Stated exercise:
Using the records below, copy exactly the part that opens with the line holding "Build this scene" and closes with the line holding "COL = S.collection", minus the pictures.

Input data:
>> START
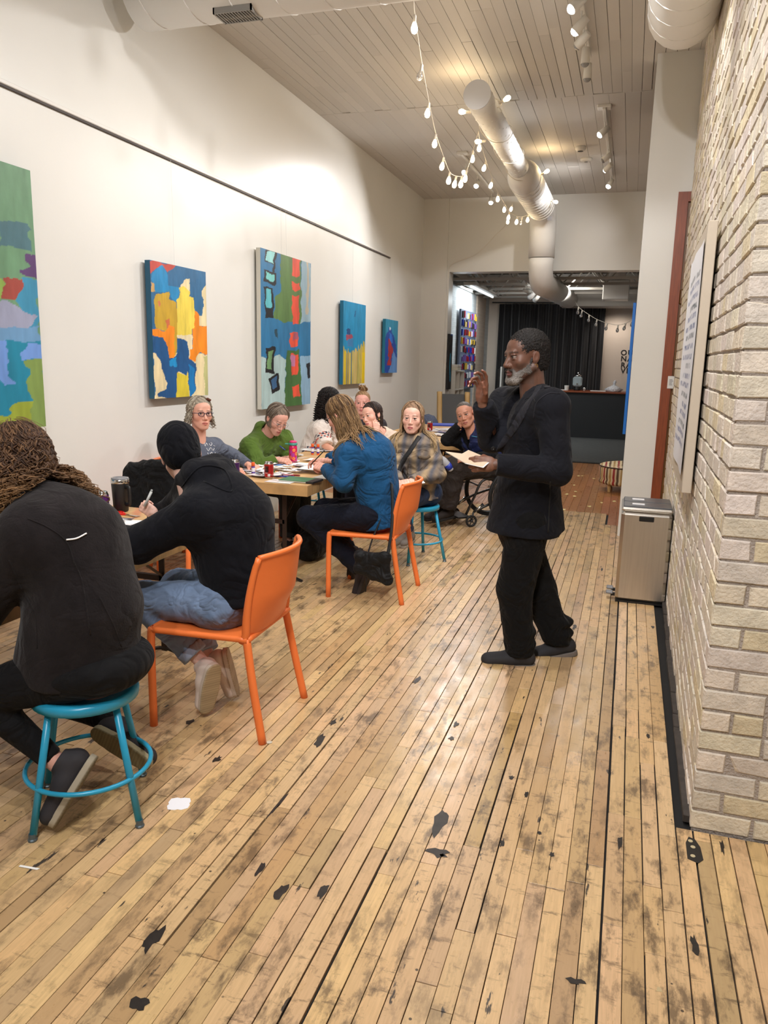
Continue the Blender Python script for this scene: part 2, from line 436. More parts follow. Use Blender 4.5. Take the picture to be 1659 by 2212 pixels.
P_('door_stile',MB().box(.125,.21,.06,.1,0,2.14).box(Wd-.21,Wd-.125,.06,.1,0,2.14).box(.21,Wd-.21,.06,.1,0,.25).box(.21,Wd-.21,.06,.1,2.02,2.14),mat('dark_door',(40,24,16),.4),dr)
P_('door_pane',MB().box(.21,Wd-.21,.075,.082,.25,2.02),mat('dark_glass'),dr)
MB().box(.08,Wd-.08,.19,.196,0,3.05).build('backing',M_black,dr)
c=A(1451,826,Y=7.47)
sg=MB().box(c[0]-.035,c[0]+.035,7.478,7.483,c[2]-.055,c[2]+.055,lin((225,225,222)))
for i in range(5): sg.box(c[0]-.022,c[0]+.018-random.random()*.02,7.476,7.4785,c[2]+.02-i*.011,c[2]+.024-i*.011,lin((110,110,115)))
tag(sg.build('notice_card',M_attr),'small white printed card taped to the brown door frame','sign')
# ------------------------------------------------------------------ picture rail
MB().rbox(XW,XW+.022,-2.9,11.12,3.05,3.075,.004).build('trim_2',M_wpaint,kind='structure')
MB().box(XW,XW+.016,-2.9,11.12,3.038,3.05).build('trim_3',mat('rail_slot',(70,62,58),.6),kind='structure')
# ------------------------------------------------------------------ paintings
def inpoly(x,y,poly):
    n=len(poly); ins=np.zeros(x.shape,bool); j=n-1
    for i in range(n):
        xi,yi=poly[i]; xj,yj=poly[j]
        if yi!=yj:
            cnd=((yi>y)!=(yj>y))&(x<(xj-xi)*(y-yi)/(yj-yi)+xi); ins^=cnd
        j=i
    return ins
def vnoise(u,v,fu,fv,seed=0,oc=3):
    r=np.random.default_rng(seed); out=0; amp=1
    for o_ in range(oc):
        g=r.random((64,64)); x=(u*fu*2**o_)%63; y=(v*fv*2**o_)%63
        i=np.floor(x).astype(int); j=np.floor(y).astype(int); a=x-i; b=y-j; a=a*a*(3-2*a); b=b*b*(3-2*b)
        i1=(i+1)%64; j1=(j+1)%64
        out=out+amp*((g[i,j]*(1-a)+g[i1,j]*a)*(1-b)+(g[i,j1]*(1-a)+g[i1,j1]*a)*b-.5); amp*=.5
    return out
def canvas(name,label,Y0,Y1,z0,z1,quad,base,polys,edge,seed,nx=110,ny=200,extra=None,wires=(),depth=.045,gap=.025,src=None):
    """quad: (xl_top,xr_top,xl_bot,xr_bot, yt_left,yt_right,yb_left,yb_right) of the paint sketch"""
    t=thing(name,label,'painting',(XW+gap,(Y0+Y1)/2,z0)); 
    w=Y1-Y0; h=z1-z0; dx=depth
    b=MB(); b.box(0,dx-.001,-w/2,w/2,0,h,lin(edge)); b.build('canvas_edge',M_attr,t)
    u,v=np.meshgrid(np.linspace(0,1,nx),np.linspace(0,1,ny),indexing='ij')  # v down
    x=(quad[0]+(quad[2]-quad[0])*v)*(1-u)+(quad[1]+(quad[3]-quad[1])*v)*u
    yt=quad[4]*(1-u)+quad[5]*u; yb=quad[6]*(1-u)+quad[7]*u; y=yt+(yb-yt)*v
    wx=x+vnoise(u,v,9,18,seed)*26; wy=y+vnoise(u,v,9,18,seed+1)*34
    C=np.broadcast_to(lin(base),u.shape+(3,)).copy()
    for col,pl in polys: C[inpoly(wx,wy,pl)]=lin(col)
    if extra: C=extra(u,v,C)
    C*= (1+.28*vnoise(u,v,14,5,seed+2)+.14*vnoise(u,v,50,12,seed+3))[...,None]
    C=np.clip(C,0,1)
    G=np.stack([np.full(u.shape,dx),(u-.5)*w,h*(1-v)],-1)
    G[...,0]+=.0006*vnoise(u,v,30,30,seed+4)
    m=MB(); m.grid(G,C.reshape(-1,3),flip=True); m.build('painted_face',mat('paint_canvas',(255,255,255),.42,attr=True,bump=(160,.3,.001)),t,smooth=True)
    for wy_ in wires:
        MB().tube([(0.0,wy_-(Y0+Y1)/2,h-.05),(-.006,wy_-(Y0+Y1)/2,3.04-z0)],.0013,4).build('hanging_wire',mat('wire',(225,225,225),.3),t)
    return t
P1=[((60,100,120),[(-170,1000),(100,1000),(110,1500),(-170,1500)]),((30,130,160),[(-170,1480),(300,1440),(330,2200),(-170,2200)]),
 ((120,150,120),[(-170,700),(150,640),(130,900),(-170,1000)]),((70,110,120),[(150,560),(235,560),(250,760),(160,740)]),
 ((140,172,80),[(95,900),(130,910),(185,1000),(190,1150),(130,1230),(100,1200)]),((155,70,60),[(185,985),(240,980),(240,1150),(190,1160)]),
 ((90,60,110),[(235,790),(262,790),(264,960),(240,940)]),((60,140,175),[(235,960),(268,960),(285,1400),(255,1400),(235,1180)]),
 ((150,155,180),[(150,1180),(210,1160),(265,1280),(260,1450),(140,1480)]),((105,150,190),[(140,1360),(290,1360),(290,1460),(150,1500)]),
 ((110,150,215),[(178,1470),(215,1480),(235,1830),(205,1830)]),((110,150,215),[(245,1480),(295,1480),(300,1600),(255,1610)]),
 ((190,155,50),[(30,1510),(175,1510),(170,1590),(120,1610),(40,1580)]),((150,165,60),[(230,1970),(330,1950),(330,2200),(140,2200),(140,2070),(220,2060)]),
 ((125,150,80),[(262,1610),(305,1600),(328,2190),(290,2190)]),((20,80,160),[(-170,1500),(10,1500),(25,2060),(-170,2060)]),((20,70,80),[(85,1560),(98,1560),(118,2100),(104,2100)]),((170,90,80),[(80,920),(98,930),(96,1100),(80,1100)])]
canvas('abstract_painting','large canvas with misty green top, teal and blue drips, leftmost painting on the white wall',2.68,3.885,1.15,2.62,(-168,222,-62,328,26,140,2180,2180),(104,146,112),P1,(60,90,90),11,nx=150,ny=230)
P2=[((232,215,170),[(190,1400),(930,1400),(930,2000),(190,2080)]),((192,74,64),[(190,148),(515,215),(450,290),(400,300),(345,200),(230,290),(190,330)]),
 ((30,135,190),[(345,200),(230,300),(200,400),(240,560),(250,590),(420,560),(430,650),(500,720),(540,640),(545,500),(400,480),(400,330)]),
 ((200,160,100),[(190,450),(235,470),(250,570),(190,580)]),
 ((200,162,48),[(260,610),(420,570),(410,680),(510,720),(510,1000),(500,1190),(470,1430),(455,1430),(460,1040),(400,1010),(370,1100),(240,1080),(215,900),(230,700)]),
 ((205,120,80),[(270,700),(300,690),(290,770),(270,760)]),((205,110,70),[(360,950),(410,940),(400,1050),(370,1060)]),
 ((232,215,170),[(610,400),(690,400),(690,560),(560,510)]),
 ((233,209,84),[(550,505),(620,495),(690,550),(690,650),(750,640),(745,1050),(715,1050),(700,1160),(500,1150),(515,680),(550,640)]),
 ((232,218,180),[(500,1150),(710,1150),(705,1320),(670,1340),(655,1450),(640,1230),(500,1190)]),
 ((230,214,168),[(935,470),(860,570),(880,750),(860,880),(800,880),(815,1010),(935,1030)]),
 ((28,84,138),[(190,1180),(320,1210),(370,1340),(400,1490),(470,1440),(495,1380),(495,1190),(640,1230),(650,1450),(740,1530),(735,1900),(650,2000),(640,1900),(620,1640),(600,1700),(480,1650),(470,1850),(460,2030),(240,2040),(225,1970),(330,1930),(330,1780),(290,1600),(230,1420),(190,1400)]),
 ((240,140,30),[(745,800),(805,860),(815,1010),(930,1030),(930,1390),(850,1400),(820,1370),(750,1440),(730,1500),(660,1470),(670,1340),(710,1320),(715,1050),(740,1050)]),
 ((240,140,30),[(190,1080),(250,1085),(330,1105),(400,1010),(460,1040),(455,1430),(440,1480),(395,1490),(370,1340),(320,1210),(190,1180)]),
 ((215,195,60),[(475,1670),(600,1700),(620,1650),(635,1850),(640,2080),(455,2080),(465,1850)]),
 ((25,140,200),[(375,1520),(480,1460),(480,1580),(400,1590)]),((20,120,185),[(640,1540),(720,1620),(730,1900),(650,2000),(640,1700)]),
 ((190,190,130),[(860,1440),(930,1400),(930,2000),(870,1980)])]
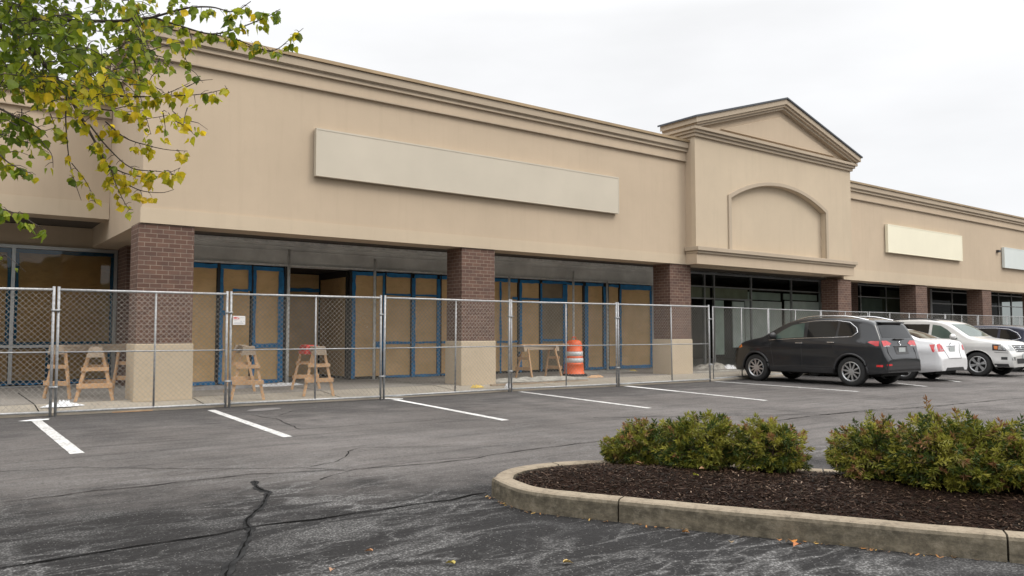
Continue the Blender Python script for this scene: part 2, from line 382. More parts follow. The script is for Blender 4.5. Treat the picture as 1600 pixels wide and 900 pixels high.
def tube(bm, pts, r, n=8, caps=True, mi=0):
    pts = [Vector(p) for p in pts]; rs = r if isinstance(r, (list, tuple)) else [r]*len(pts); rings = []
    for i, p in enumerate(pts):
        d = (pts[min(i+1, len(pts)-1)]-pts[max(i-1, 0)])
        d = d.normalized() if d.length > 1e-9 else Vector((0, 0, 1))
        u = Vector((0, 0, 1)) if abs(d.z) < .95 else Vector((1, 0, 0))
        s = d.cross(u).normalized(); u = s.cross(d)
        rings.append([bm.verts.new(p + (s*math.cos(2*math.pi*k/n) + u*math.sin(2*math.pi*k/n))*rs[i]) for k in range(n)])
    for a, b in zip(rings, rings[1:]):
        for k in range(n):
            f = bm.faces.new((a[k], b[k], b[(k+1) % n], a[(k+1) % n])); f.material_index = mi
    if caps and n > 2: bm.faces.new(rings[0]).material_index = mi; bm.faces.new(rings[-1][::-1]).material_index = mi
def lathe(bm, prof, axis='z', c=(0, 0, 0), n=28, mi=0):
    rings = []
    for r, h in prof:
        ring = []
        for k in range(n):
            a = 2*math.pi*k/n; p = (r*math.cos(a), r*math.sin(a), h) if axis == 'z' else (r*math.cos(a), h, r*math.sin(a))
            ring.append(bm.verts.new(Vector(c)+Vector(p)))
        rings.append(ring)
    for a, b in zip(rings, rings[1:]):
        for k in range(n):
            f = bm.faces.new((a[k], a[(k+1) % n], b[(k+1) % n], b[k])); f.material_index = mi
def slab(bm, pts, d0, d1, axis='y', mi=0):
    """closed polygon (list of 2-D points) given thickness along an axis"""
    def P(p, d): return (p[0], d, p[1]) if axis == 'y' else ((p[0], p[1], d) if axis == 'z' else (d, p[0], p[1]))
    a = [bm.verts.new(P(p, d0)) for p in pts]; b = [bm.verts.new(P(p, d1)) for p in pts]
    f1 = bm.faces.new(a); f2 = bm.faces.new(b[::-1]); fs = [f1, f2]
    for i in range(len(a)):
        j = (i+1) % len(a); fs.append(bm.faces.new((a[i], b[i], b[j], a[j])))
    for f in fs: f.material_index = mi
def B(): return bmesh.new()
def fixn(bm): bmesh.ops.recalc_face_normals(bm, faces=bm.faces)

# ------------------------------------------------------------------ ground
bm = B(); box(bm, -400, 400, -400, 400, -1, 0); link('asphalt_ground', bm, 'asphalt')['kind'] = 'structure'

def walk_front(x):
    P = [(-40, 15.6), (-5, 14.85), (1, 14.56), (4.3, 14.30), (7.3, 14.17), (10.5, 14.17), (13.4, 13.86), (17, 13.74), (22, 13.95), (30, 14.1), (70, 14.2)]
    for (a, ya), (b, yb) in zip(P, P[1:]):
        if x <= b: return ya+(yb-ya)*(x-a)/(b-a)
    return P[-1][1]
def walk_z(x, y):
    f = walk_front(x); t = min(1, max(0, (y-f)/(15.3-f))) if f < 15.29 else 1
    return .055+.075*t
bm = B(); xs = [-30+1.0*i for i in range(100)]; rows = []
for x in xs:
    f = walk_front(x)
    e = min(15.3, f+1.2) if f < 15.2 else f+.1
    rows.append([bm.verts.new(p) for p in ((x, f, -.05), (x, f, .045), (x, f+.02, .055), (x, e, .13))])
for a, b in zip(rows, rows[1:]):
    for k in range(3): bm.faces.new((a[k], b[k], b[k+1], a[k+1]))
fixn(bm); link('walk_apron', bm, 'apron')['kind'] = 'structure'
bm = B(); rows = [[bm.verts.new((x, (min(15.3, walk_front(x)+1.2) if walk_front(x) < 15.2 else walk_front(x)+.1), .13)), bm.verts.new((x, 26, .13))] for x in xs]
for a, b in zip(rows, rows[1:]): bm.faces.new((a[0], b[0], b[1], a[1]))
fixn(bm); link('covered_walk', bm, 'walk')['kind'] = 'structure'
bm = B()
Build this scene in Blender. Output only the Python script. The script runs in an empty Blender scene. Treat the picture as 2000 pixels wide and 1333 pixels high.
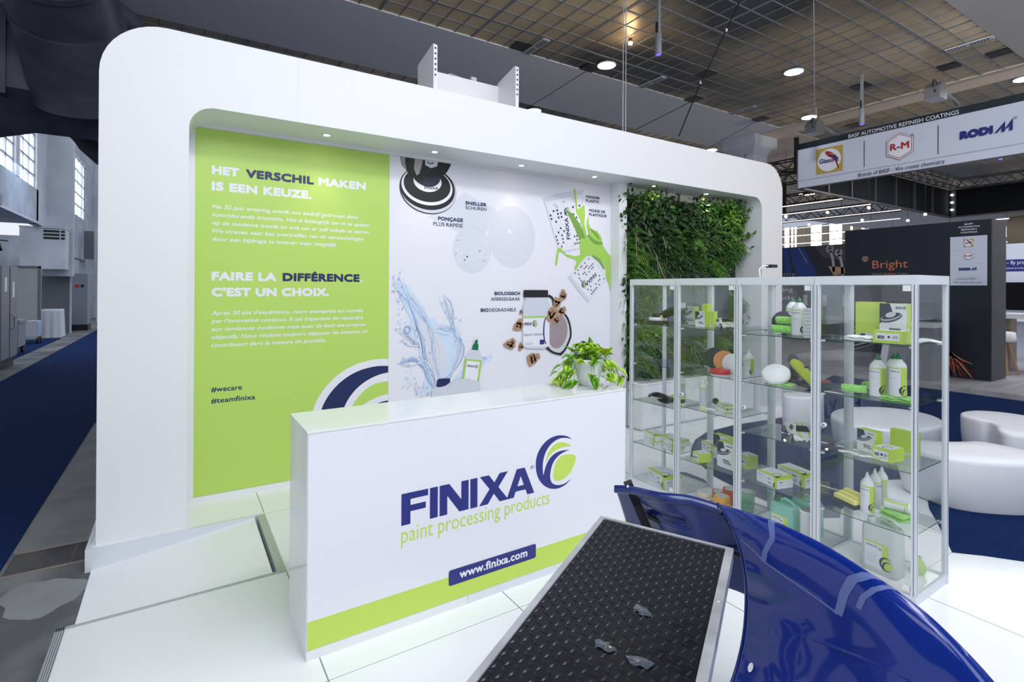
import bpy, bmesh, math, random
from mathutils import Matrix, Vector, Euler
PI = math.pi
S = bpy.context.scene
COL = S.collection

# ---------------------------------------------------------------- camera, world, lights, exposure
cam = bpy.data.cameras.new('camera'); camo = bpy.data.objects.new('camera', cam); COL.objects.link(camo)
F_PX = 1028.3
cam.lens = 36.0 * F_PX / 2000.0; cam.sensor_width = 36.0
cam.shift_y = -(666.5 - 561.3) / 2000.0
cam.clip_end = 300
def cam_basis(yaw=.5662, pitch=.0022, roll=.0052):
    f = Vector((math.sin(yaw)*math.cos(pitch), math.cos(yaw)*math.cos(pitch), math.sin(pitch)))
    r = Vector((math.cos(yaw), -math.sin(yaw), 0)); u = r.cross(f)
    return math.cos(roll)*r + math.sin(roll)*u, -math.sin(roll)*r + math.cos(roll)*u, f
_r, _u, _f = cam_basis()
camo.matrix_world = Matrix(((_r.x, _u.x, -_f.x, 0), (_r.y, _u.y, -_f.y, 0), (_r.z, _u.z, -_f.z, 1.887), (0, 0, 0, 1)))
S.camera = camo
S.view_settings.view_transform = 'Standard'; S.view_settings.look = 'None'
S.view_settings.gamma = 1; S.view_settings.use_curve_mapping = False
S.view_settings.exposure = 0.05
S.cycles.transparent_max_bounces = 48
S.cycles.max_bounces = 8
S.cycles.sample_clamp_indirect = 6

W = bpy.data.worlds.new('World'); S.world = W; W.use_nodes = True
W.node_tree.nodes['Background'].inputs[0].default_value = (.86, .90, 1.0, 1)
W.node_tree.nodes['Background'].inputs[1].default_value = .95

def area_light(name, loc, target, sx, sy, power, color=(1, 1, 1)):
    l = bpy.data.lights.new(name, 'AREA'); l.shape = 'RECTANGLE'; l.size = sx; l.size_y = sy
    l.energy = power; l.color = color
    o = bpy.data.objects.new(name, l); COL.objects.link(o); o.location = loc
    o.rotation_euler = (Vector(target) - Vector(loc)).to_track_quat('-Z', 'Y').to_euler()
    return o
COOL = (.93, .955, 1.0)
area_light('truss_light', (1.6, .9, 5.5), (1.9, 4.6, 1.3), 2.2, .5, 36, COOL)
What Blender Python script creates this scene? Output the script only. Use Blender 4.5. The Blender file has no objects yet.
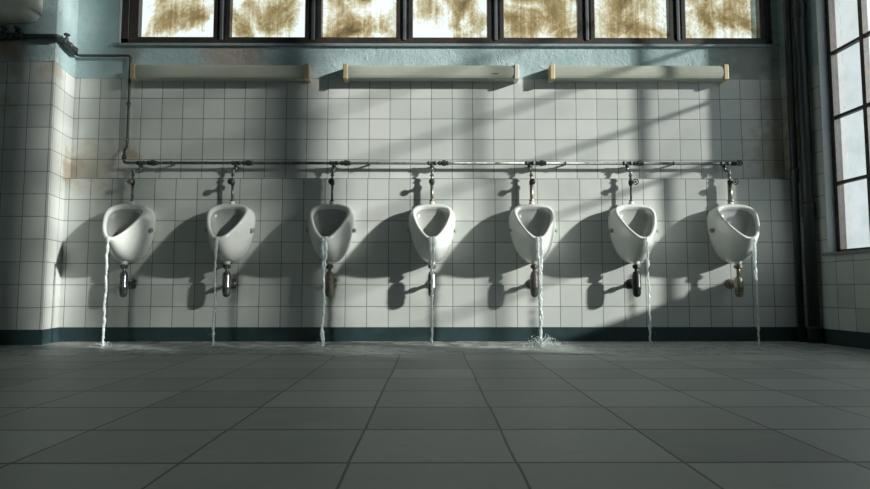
>> END
Written reply:
Build this scene in Blender. Output only the Python script. The script runs in an empty Blender scene. Treat the picture as 2000 pixels wide and 1333 pixels high.
import bpy, bmesh, math, random
from mathutils import Matrix, Vector, Euler
PI = math.pi
S = bpy.context.scene
COL = S.collection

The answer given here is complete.